Phil Morgan, who on March 31 resigned effective June 30
after seven years as president of the Escondido Humane Society, was
relieved of his duties three weeks later by the shelter board. He
then took over as executive director at the Northern Arizona Second
Chance Center for Animals in Flagstaff.
Kate Rindy, 53, executive director at the Santa Fe Animal
Shelter & Humane Society since 1995, announced in April that she
will retire when construction of a new shelter is finished. Rindy
previously resigned in March 2003 during a dispute with the board
over the design and size of the new shelter, but was persuaded to
return. The new shelter, 3.5 times as big as the present shelter,
is $1.4 million short of the $10 million needed for completion.
Rindy previously headed the Grand Forks Humane Society, then for 20
years was director of pet overpopulation issues for the Humane
Society of the U.S.
Randy Keplinger, executive director of the Young-Williams
Animal Center in Knox County, Tennessee, since it opened in
December 2000, resigned on April 14. Veterinarian Michelle
Williams was named interim director.

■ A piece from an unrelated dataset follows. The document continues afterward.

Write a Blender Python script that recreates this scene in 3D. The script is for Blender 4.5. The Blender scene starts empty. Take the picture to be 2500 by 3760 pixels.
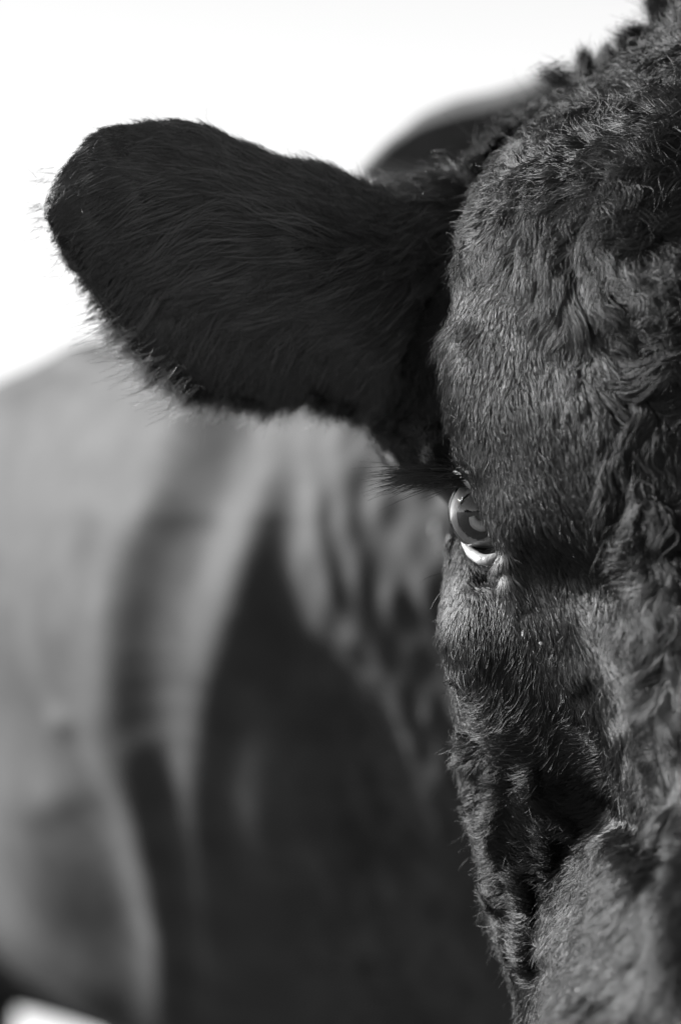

The Young-Williams center was
created after the Humane Society of the Tennessee Valley gave up
Knoxville and Knox County animal control duties to focus on
sterilization and adoption. Keplinger formerly headed the Oak Ridge
animal control department. During his tenure the rate of shelter
killing in Knoxville rose from 20.9 in 2000 to 27.6 in 2004.

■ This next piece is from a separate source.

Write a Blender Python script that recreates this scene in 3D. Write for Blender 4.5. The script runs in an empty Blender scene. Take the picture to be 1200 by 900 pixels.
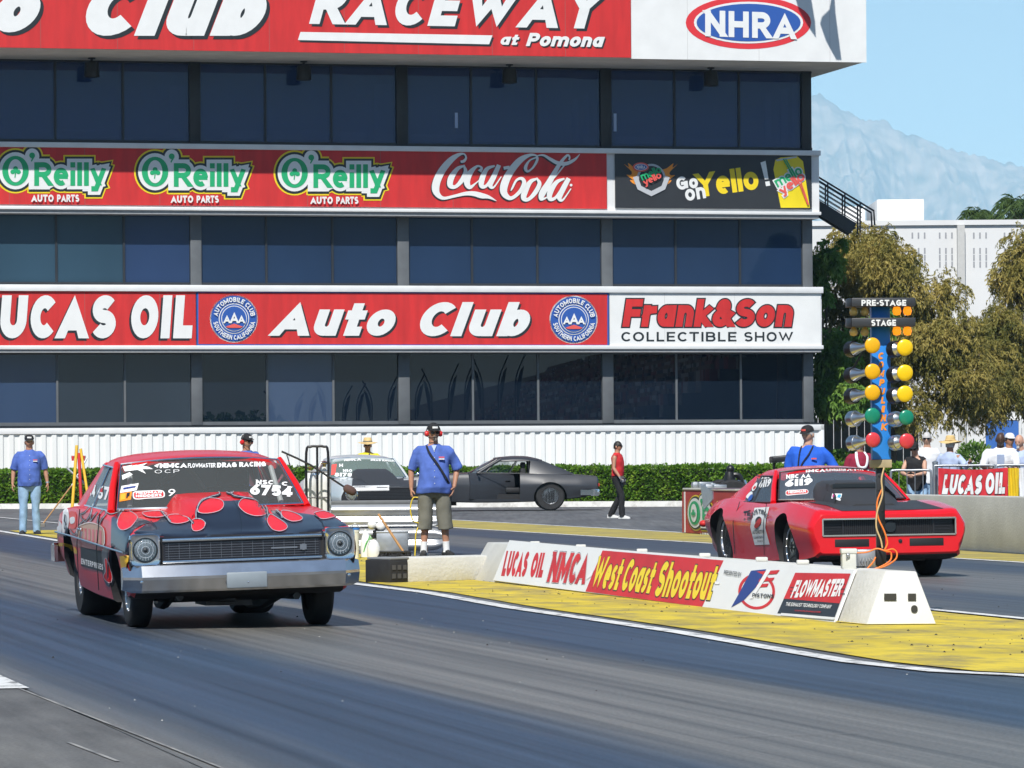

Responding to recurrent staff complaints about alleged
religious proselytizing on the job, the Montgomery County, Texas
commissioners in late April demoted animal services director Kelli
Copeland to deputy director and announced that a new director would
be appointed.
Rebecca M. Stevens was on April 22 named executive director
of the Hamilton County Humane Society in Noblesville, Indiana,
after a year on the board of directors. Stevens will oversee the
construction of a new county-funded animal control shelter, to be
managed by the humane society. She brings to the job a background in
franchise marketing and telecommunications.
Compassion Over Killing continues under longtime volunteer
Erika Meier. COK director Myun Park and cofounder Paul Shapiro on
February 1, 2005 became director of farm animal welfare and manager
of the new factory farming campaign at the Humane Society of the U.S.